Pourtant, sur le terrain, des avocats dénoncent la fiabilité technique limitée du dispositif et un usage accru dans des affaires à caractère politique. Le ministère indique que 5 914 détenus ont été jugés à distance depuis 2020 « sans aucune contestation », alors que plusieurs ONG soulignent des difficultés d’accès aux dossiers et un manque de confidentialité dans les échanges entre prévenus et avocats.

La ministre a également justifié l’usage massif de la détention préventive, dont les délais – six mois renouvelables deux fois – seraient « raisonnables » et réservés aux affaires graves. Cette position contraste avec l’avis de nombreux juristes, pour qui la détention préventive est devenue un instrument de pression, notamment dans des dossiers liés à la « sûreté de l’État », aux accusations de « complot » ou à la « diffusion de fausses informations ».

Sur le plan carcéral, Leila Jaffal a présenté des projets de rénovation de plusieurs prisons, tout en limitant l’accès aux peines alternatives. Selon elle, le travail d’intérêt général ne peut être appliqué qu’avec le consentement du prévenu et reste exclu pour de larges catégories de détenus, comme ceux incarcérés pour vol, qui représentent plus de 7 000 personnes.

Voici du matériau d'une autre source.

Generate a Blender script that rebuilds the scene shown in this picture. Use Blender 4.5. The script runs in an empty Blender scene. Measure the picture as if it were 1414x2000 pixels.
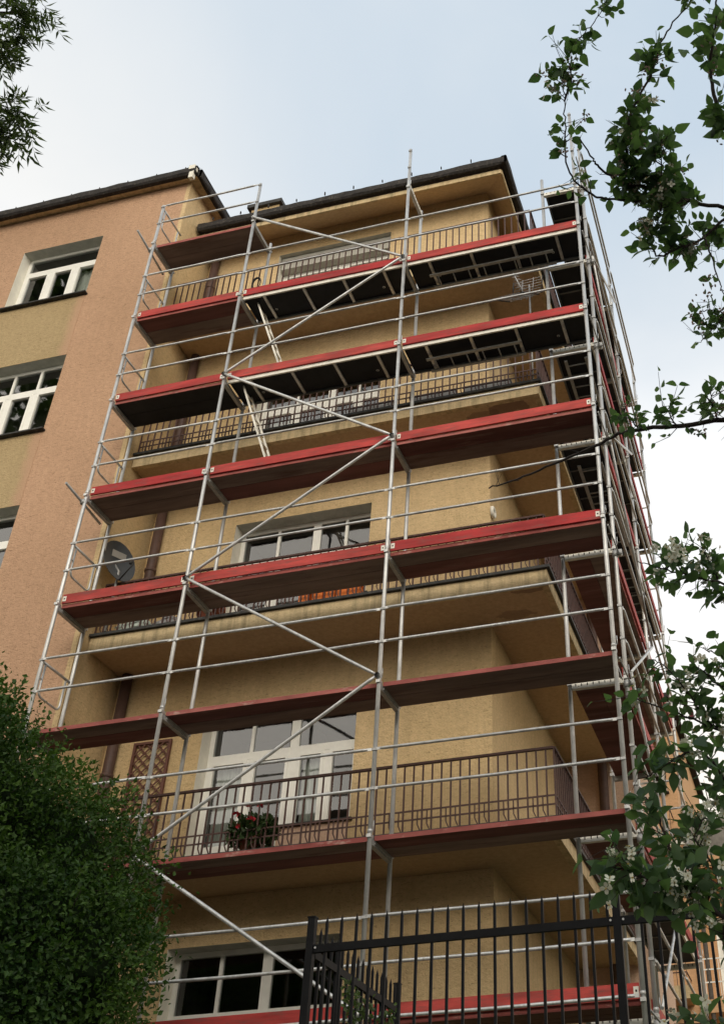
import bpy, math, random
import numpy as np
from mathutils import Vector, Matrix, noise

random.seed(7)
rng = np.random.default_rng(11)
S = bpy.context.scene
COL = S.collection
PI = math.pi

# ------------------------------------------------------------------ helpers
class MB:
    """collects shapes in world coordinates and links them as one mesh object"""
    def __init__(s):
        s.v = []; s.f = []; s.m = []; s.sm = []
    def face(s, pts, mi=0, smooth=False):
        b = len(s.v); s.v += [tuple(p) for p in pts]
        s.f.append(tuple(range(b, b + len(pts)))); s.m.append(mi); s.sm.append(smooth)
    def box(s, x0, x1, y0, y1, z0, z1, mi=0):
        b = len(s.v)
        s.v += [(x0,y0,z0),(x1,y0,z0),(x1,y1,z0),(x0,y1,z0),(x0,y0,z1),(x1,y0,z1),(x1,y1,z1),(x0,y1,z1)]
        for f in ((3,2,1,0),(4,5,6,7),(0,1,5,4),(1,2,6,5),(2,3,7,6),(3,0,4,7)):
            s.f.append(tuple(b+i for i in f)); s.m.append(mi); s.sm.append(False)
        return s
    def bar(s, a, b, w, h, up=(0,0,1), mi=0):
        """rectangular bar from a to b, w wide sideways, h along up"""
        a, b = Vector(a), Vector(b); d = (b-a).normalized(); u = Vector(up)
        r = d.cross(u).normalized(); u = r.cross(d).normalized()
        base = len(s.v)
        for p in (a, b):
            for i, j in ((-1,-1),(1,-1),(1,1),(-1,1)):
                s.v.append(tuple(p + r*(w/2*i) + u*(h/2*j)))
        for f in ((0,1,2,3),(7,6,5,4),(0,4,5,1),(1,5,6,2),(2,6,7,3),(3,7,4,0)):
            s.f.append(tuple(base+i for i in f)); s.m.append(mi); s.sm.append(False)
        return s
    def tube(s, pts, r, n=10, mi=0, caps=True):
        pts = [Vector(p) for p in pts]
        rs = r if isinstance(r, (list, tuple)) else [r]*len(pts)
        base = len(s.v); prev = None
        for i, p in enumerate(pts):
            a = pts[max(i-1,0)]; b = pts[min(i+1,len(pts)-1)]
            t = (b-a).normalized()
            if prev is None:
                u = t.orthogonal().normalized()
            else:
                u = (prev - t*prev.dot(t)).normalized()
            prev = u; w = t.cross(u)
            for k in range(n):
                an = 2*PI*k/n
                s.v.append(tuple(p + (u*math.cos(an)+w*math.sin(an))*rs[i]))
        for i in range(len(pts)-1):
            for k in range(n):
                k2 = (k+1)%n
                s.f.append((base+i*n+k, base+i*n+k2, base+(i+1)*n+k2, base+(i+1)*n+k)); s.m.append(mi); s.sm.append(True)
        if caps:
            s.f.append(tuple(base+k for k in reversed(range(n)))); s.m.append(mi); s.sm.append(False)
            e = base+(len(pts)-1)*n
            s.f.append(tuple(e+k for k in range(n))); s.m.append(mi); s.sm.append(False)
        return s
    def lathe(s, c, prof, n=20, mi=0, axis=None, smooth=True):
        """revolve (radius, height) profile about axis through c"""
        c = Vector(c); ax = Vector(axis or (0,0,1)).normalized()
        u = ax.orthogonal().normalized(); w = ax.cross(u)
        base = len(s.v)
        for r, h in prof:
            for k in range(n):
                an = 2*PI*k/n
                s.v.append(tuple(c + ax*h + (u*math.cos(an)+w*math.sin(an))*r))
        for i in range(len(prof)-1):
            for k in range(n):
                k2 = (k+1)%n
                s.f.append((base+i*n+k, base+i*n+k2, base+(i+1)*n+k2, base+(i+1)*n+k)); s.m.append(mi); s.sm.append(smooth)
        return s
    def build(s, name, mats, parent=None, kind=None):
        me = bpy.data.meshes.new(name)
        org = Vector((0,0,0)); q = parent
        while q is not None:
            org += q.location; q = q.parent
        me.from_pydata([tuple(Vector(p)-org) for p in s.v], [], s.f)
        if not isinstance(mats, (list, tuple)): mats = [mats]
        for m in mats: me.materials.append(m)
        me.polygons.foreach_set('material_index', s.m)
        me.polygons.foreach_set('use_smooth', s.sm)
        me.update()
        o = bpy.data.objects.new(name, me); COL.objects.link(o)
        if parent is not None: o.parent = parent
        if kind: o['kind'] = kind
        return o

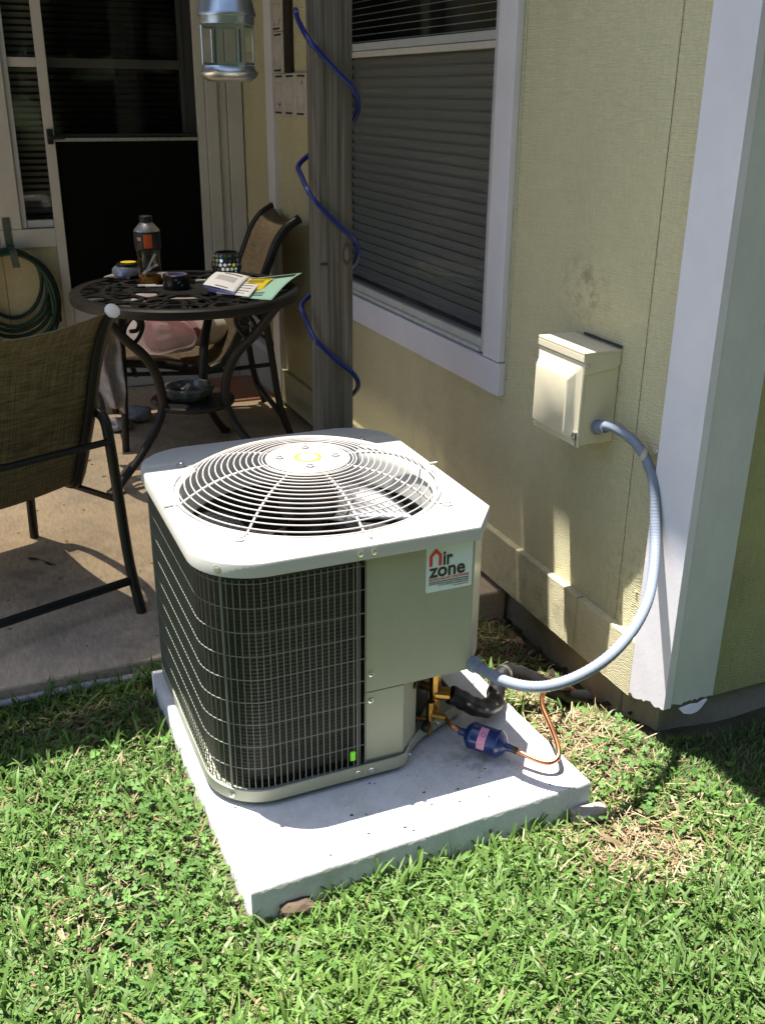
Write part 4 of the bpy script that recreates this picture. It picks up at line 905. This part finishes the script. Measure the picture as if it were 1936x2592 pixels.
b = MB(); b.grid(lambda u, v: (.918+.094*u+.02*v*(1-u), 3.938-.123*u-.012*v, z_+.030-.012*u-.024*v*(1-.8*u)), 8, 4); b.build('letter_fold', M['paperblue'], let, smooth=True, solid=.0005)
# pouch, tissue
pc = thing('tobacco_pouch', 'small foil pouch with yellow lid lying at far left of the tabletop', 'pouch', (.70, 4.44, TZ))
b = MB(); b.lathe([(.045, .002), (.060, .014), (.058, .036), (.048, .047), (.001, .048)], (.705, 4.44, TZ), 20); b.build('pouch_body', M['pouchblue'], pc, smooth=True)
b = MB(); b.lathe([(.046, .0475), (.046, .058), (.034, .063), (.001, .0635)], (.712, 4.44, TZ), 24); b.build('pouch_rim', M['blackgloss'], pc, smooth=True)
b = MB(); b.lathe([(.033, .0636), (.033, .0648), (.001, .065)], (.716, 4.435, TZ), 24); b.build('pouch_lid', M['papery'], pc, smooth=True)
def crumple(name, c, s, m, seed, lab, cat, sub=3, amp=.35):
    q = np.random.RandomState(seed); bm = bmesh.new(); bmesh.ops.create_icosphere(bm, subdivisions=sub, radius=1)
    d = q.normal(size=(14, 3)); d /= np.linalg.norm(d, axis=1)[:, None]; ph = q.uniform(0, 6, 14)
    for v in bm.verts:
        n_ = np.array(v.co); k = sum(math.sin(5*float(n_@d[i])+ph[i]) for i in range(14))/14
        v.co = v.co*(1+amp*k*2); v.co = Vector((v.co.x*s[0], v.co.y*s[1], max(v.co.z, -.8)*s[2]))
    me = bpy.data.meshes.new(name); bm.to_mesh(me); bm.free(); me.materials.append(M[m])
    me.polygons.foreach_set('use_smooth', [True]*len(me.polygons))
    o = bpy.data.objects.new(name, me); COL.objects.link(o); o.location = c
    return tagit(o, lab, cat) if lab else o
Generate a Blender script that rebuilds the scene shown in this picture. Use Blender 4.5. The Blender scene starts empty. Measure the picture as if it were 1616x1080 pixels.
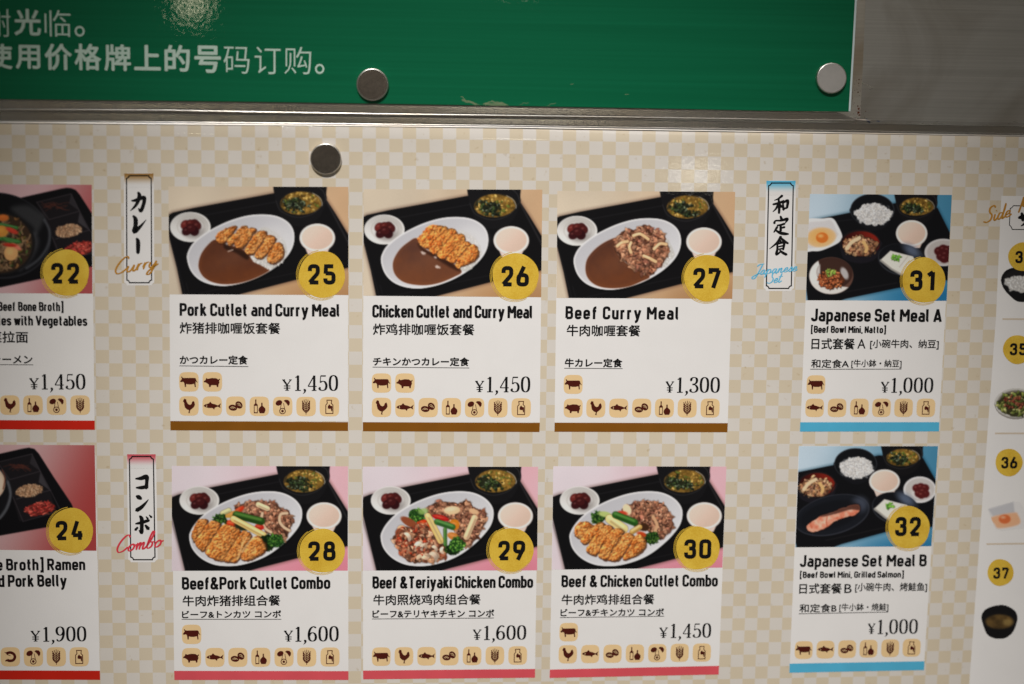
import bpy, math, random
import numpy as np
from mathutils import Vector, Matrix
from mathutils.geometry import tessellate_polygon

sc = bpy.context.scene
COL = sc.collection

# ---------------------------------------------------------------- measuring frame
# The poster's checks give the place a ruler: one check is 8.4 mm. The wall is the X-Z plane
# (X right, Z up, Y into the wall).  CAM/ROT: camera pose recovered from the checks' perspective.
CELL = .0084
OI, OJ, OZ = 38.0, 20.0, 1.5
CAM_D = np.array([31.987791, 4.129667, -107.658926])
ROT = np.array([[.998289235, -.013488505, -.056891676], [.007100846, .993792868, -.111019425], [.058036028, .110425518, .992188503]])
FOC, PX, PY = 2244., 808., 540.
def d2w(d): return np.stack([(d[..., 0] - OI) * CELL, d[..., 2] * CELL, OZ - (d[..., 1] - OJ) * CELL], -1)
CAM = d2w(CAM_D)
def ray(px, py):
    px = np.asarray(px, float); py = np.asarray(py, float)
    v = np.stack([(px - PX) / FOC, (py - PY) / FOC, np.ones_like(px)], -1) @ ROT
    return np.stack([v[..., 0], v[..., 2], -v[..., 1]], -1)
def at(px, py, y=0.0):
    """the point of the plane Y = y (or of the surface Y = y(X, Z)) seen at photo coordinates"""
    D = ray(px, py)
    yy = y if not callable(y) else 0.0
    for _ in range(4 if callable(y) else 1):
        P = CAM + D * ((yy - CAM[1]) / D[..., 1])[..., None]
        if callable(y): yy = y(P[..., 0], P[..., 2])
    return P

# ---------------------------------------------------------------- camera
cd = bpy.data.cameras.new('camera'); cam = bpy.data.objects.new('camera', cd); COL.objects.link(cam)
R3 = np.array([[ROT[0, 0], ROT[0, 2], -ROT[0, 1]], [ROT[1, 0], ROT[1, 2], -ROT[1, 1]], [ROT[2, 0], ROT[2, 2], -ROT[2, 1]]])
M = Matrix(((R3[0][0], -R3[1][0], -R3[2][0], CAM[0]), (R3[0][1], -R3[1][1], -R3[2][1], CAM[1]), (R3[0][2], -R3[1][2], -R3[2][2], CAM[2]), (0, 0, 0, 1)))
cam.matrix_world = M
cd.sensor_width = 36.0; cd.lens = 50.0; cd.clip_start = .02; cd.clip_end = 50
cd.dof.use_dof = True; cd.dof.aperture_fstop = 1.7
fp = at(960., 520.)
cd.dof.focus_distance = float(np.dot(fp - CAM, R3[2]))
sc.camera = cam

# ---------------------------------------------------------------- light and exposure
sc.view_settings.view_transform = 'Standard'; sc.view_settings.look = 'None'
sc.view_settings.exposure = 0; sc.view_settings.gamma = 1
w = bpy.data.worlds.new('World'); sc.world = w; w.use_nodes = True
w.node_tree.nodes['Background'].inputs[0].default_value = (.088, .082, .072, 1)
w.node_tree.nodes['Background'].inputs[1].default_value = 1.0
def lamp(name, kind, loc, target, power, size, col=(1, .985, .96), size_y=None, **kw):
    l = bpy.data.lights.new(name, kind); o = bpy.data.objects.new(name, l); COL.objects.link(o)
    o.location = loc; l.energy = power; l.color = col
    o.rotation_euler = (Vector(target) - Vector(loc)).to_track_quat('-Z', 'Y').to_euler()
    if kind == 'AREA':
        l.shape = 'ELLIPSE' if size_y else 'DISK'; l.size = size
        if size_y: l.size_y = size_y
    else: l.shadow_soft_size = size
    for k, v in kw.items(): setattr(l, k, v)
    return o
# the bellied surface of the poster (Y as a function of X and Z)
Z_TOP = float(at(700., 203.)[2])
def sheet(X, Z):
    """the poster bellies out a little from the steel and its top edge bends back to it"""
    u = (Z_TOP - Z)
    belly = -.0014 * np.clip(u / .12, 0, 1) * (1 + .25 * np.sin(X * 14 + 1.0) + .15 * np.sin(Z * 19))
    curl = .0011 * np.clip(1 - u / .0075, 0, 1.4) ** 2 * (1 + .35 * np.sin(X * 9 + .6))
    return .0006 + belly + curl
def mirror_spot(px, py, back, surf=None):
    """where a lamp hangs whose reflection in the wall is seen at photo coordinates px, py"""
    P = at(float(px), float(py), surf or 0.0); D = ray(float(px), float(py)); D = D / np.linalg.norm(D)
    n = np.array([0, -1., 0])
    if surf:
        e = .004; n = np.array([(surf(P[0] + e, P[2]) - surf(P[0] - e, P[2])) / (2 * e), -1, (surf(P[0], P[2] + e) - surf(P[0], P[2] - e)) / (2 * e)]); n /= np.linalg.norm(n)
    D = D - 2 * (D @ n) * n; return P + D * (back / -D[1]), P
# overhead key spot, left of the viewer; narrow cone stands in for lens vignetting
tgt = at(870., 1010.)
lamp('key_vignette_spot', 'SPOT', (tgt[0] - .35, -1.75, tgt[2] + 1.75), tuple(tgt), 222, .05, (1, .99, .975), spot_size=math.radians(22.6), spot_blend=1.0)
lamp('ceiling_light', 'AREA', (.5, -1.7, 3.4), (0.05, 0, 1.45), 4.5, .7, (1, .95, .90))
# the two small downlights of the room whose reflections show on sign, trim and menu
la, ta = mirror_spot(303, 6, 2.4)
lamp('downlight_left', 'AREA', tuple(la), tuple(ta), .13, .054, (1, .90, .62))
lb, tb = mirror_spot(1096, 276, 2.2, sheet)
lamp('downlight_right', 'AREA', tuple(lb), tuple(tb), .14, .105, (1, .93, .78), .030)
lc, tc_ = mirror_spot(820, -82, 2.4)
lamp('downlight_middle', 'AREA', tuple(lc), tuple(tc_), .60, .15, (1, .92, .74))
# ---------------------------------------------------------------- printed food pictures
# Each food photograph on the menu is a flat print: its inks are computed here, drawing in
# the measuring frame (X, Y) of that print, and stored as point colours of its own mesh.
def smooth(e0, e1, v):
    t = np.clip((v - e0) / (e1 - e0), 0, 1); return t * t * (3 - 2 * t)

def vnoise(X, Y, scale, seed, octv=3):
    out = np.zeros_like(X); amp = 1.0; tot = 0
    for o in range(octv):
        r = np.random.RandomState(seed * 31 + o * 7 + 5)
        g = r.rand(97, 97)
        sx = X / scale; sy = Y / scale
        ix = np.floor(sx).astype(int); iy = np.floor(sy).astype(int)
        fx = sx - ix; fy = sy - iy
        fx = fx * fx * (3 - 2 * fx); fy = fy * fy * (3 - 2 * fy)
        a = g[iy % 97, ix % 97]; b = g[iy % 97, (ix + 1) % 97]
        c = g[(iy + 1) % 97, ix % 97]; d = g[(iy + 1) % 97, (ix + 1) % 97]
        out += amp * (a * (1 - fx) * (1 - fy) + b * fx * (1 - fy) + c * (1 - fx) * fy + d * fx * fy)
        tot += amp; amp *= .55; scale *= .5
    return out / tot

def catmull(pts, n=8, closed=True):
    P = [np.array(p, float) for p in pts]; out = []; N = len(P)
    for i in range(N if closed else N - 1):
        if closed: a, b, c, d = P[i - 1], P[i], P[(i + 1) % N], P[(i + 2) % N]
        else: a, b, c, d = P[max(i - 1, 0)], P[i], P[i + 1], P[min(i + 2, N - 1)]
        for k in range(n):
            t = k / n
            out.append(.5 * ((2 * b) + (c - a) * t + (2 * a - 5 * b + 4 * c - d) * t * t + (3 * b - a - 3 * c + d) * t ** 3))
    if not closed: out.append(P[-1])
    return np.array(out)

class Print:
    def __init__(s, quad, nx, ny, seed=1, wx=None):
        u, v = np.meshgrid(np.linspace(0, 1, nx), np.linspace(0, 1, ny))
        q = [np.array(p, float) for p in quad]            # tl, tr, br, bl
        s.X = (q[0][0] * (1 - u) + q[1][0] * u) * (1 - v) + (q[3][0] * (1 - u) + q[2][0] * u) * v
        s.Y = (q[0][1] * (1 - u) + q[1][1] * u) * (1 - v) + (q[3][1] * (1 - u) + q[2][1] * u) * v
        s.x0 = s.X; s.y0 = s.Y; s.nx = nx; s.ny = ny
        s.C = np.zeros((ny, nx, 3)); s.r = np.random.RandomState(seed); s.seed = seed
        s.px = abs(s.X[0, 1] - s.X[0, 0]); s.cut = None
    def n(s, scale, k=0, o=3): return vnoise(s.X + 4000, s.Y + 4000, scale, s.seed + k * 13 + 1, o)
    def ell(s, cx, cy, rx, ry, rot=0):
        a = math.radians(rot); dx = s.X - cx; dy = s.Y - cy
        u = (dx * math.cos(a) + dy * math.sin(a)) / rx; v = (-dx * math.sin(a) + dy * math.cos(a)) / ry
        return (np.sqrt(u * u + v * v) - 1) * min(rx, ry)
    def poly(s, pts, sm=True):
        P = catmull(pts) if sm else np.array(pts, float)
        d = np.full(s.X.shape, 1e9); ins = np.zeros(s.X.shape, bool)
        for i in range(len(P)):
            a = P[i]; b = P[(i + 1) % len(P)]; e = b - a; L = e @ e
            if L < 1e-9: continue
            t = np.clip(((s.X - a[0]) * e[0] + (s.Y - a[1]) * e[1]) / L, 0, 1)
            d = np.minimum(d, (s.X - a[0] - t * e[0]) ** 2 + (s.Y - a[1] - t * e[1]) ** 2)
            c = (a[1] > s.Y) != (b[1] > s.Y)
            with np.errstate(divide='ignore', invalid='ignore'):
                xx = a[0] + (s.Y - a[1]) * e[0] / (e[1] if e[1] else 1e-9)
            ins ^= c & (s.X < xx)
        d = np.sqrt(d); return np.where(ins, -d, d)
    def put(s, d, col, soft=4, al=1):
        m = (1 - smooth(-soft, soft, d)) * al
        col = np.asarray(col, float)
        if col.ndim == 1: col = col[None, None, :]
        s.C = s.C * (1 - m[..., None]) + col * m[..., None]
    def mix(s, a, b, t): return np.array(a, float)[None, None] * (1 - t[..., None]) + np.array(b, float)[None, None] * t[..., None]
    def line(s, pts, r, col, soft=3, al=1, sm=True):
        P = catmull(pts, 6, False) if sm else np.array(pts, float)
        d = np.full(s.X.shape, 1e9)
        for a, b in zip(P[:-1], P[1:]):
            e = b - a; L = max(e @ e, 1e-9)
            t = np.clip(((s.X - a[0]) * e[0] + (s.Y - a[1]) * e[1]) / L, 0, 1)
            d = np.minimum(d, (s.X - a[0] - t * e[0]) ** 2 + (s.Y - a[1] - t * e[1]) ** 2)
        s.put(np.sqrt(d) - r, col, soft, al)
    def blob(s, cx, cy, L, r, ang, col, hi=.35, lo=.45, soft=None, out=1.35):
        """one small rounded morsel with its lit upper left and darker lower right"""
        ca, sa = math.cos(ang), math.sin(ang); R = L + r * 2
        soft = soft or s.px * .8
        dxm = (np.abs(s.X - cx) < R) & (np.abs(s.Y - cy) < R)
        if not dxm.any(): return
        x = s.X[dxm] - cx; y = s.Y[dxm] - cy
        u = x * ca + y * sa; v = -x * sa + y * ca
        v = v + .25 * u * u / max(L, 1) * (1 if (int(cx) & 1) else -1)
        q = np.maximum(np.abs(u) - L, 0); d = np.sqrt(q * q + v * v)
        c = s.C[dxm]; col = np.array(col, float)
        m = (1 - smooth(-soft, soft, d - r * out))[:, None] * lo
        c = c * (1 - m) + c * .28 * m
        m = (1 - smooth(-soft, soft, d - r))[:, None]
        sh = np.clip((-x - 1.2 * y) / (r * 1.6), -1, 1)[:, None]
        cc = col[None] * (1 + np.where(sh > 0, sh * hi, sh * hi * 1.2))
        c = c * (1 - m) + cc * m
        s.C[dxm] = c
    def scatter(s, d, n, cols, L, r, hi=.35, lo=.45, angs=None, out=1.35):
        ok = np.argwhere(d < 0)
        if len(ok) == 0: return
        pts = sorted([tuple(ok[s.r.randint(len(ok))]) for _ in range(n)])
        for (a, b) in pts:
            col = np.array(cols[s.r.randint(len(cols))], float) * s.r.uniform(.85, 1.12)
            ang = s.r.uniform(0, math.pi) if angs is None else s.r.uniform(*angs)
            s.blob(s.X[a, b], s.Y[a, b], s.r.uniform(*L), s.r.uniform(*r), ang, col, hi, lo, None, out)

MEAT = [(150, 98, 72), (172, 118, 90), (128, 78, 56), (188, 136, 104), (142, 88, 70)]
FRY = [(206, 134, 66), (222, 158, 88), (188, 112, 48), (232, 176, 112), (172, 94, 38)]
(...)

Cette défense de la digitalisation de la justice s’inscrit dans un contexte de fortes tensions politiques. Depuis 2021, la concentration des pouvoirs autour du président Kaïs Saïed, l’exclusion de l’opposition et l’arrestation de personnalités publiques ont provoqué de vives critiques en Tunisie et à l’international. Pour une partie de la société civile, l’accent mis sur la modernisation des procédures vise surtout à masquer un durcissement autoritaire et un affaiblissement continu des garanties d’un procès équitable.